Reviewed by Priya Mathew for Readers' Favorite

Some people hit rock bottom. In Alaskan Humble Pie by Natasha Von Imhof, rock star Ryder Hartley hits it on stage, in front of a crowd, blanking out on the words of his own lyrics. He flees the stage only to run straight into a fist from an irate senator. What follows is an Alaskan-style exile. His manager ships him off under a fake name to cool down and, hopefully, grow up. He is dropped into the life of Jolene, a farmer outside Palmer, Alaska, with forty acres, a bad back, and zero patience for excuses. This is not only Ryder's story. It belongs just as much to Jolene, quietly nursing a marriage her husband walked out on eight years ago and still won't officially end, to Alison, the pre-med farmhand studying for boards while grieving her twin brother, and to a handful of Alaskans who never asked for a celebrity to show up in their fields.
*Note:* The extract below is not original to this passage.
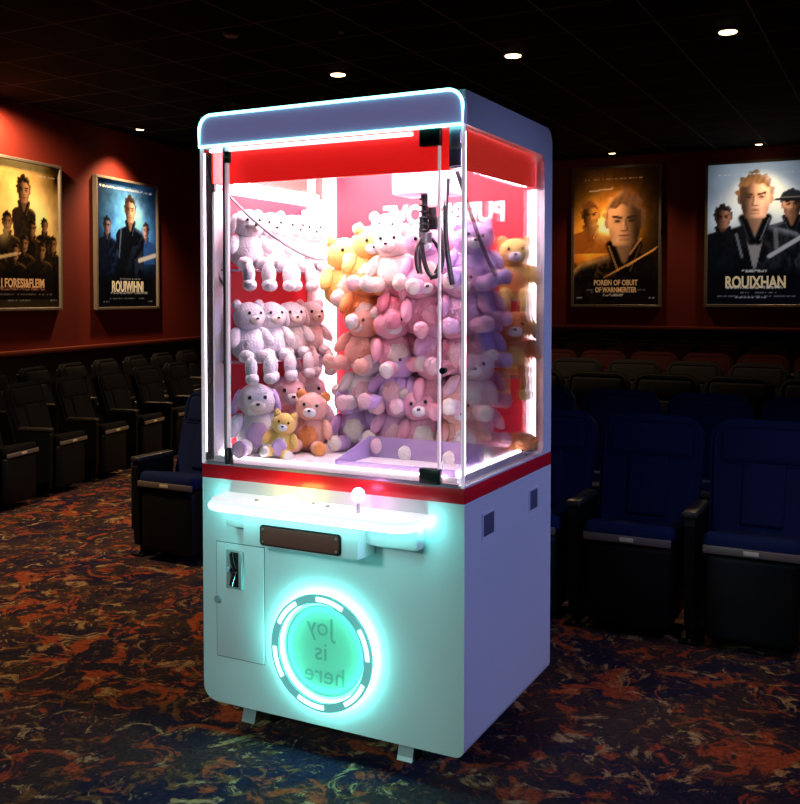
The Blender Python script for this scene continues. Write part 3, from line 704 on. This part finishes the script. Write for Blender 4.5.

Alaskan Humble Pie has a rhythm, quick and then slow, sad and then funny, sometimes in the same breath. Natasha Von Imhof treats healing as physical first and emotional second. Ryder does not talk his way into becoming better. He digs, plants, hauls, and even attempts to cook, and insight arrives through labor and exhaustion rather than conversation, an idea the title itself quietly states. The decision to rotate through several narrators gives the story real texture: Jolene's chapters ache with old heartbreak, Ryder's crackle with panic and, later, a hard-won calm, and even the corrupt senator's brief point of view lands as pure comedy. The mix of characters is where the book earns its keep. Jolene is dry, capable, and never softens into a cliché of Alaskan grit; Alison's guilt over her twin brother's death gives her arc real weight; Ryder's transformation from a preening rock star to a man who bakes pie and shows up for people never feels rushed. Alaskan Humble Pie is a story about eating your pride, one modest bite at a time, and somehow finding it delicious. I closed the book smiling, and more than a little hungry for pie.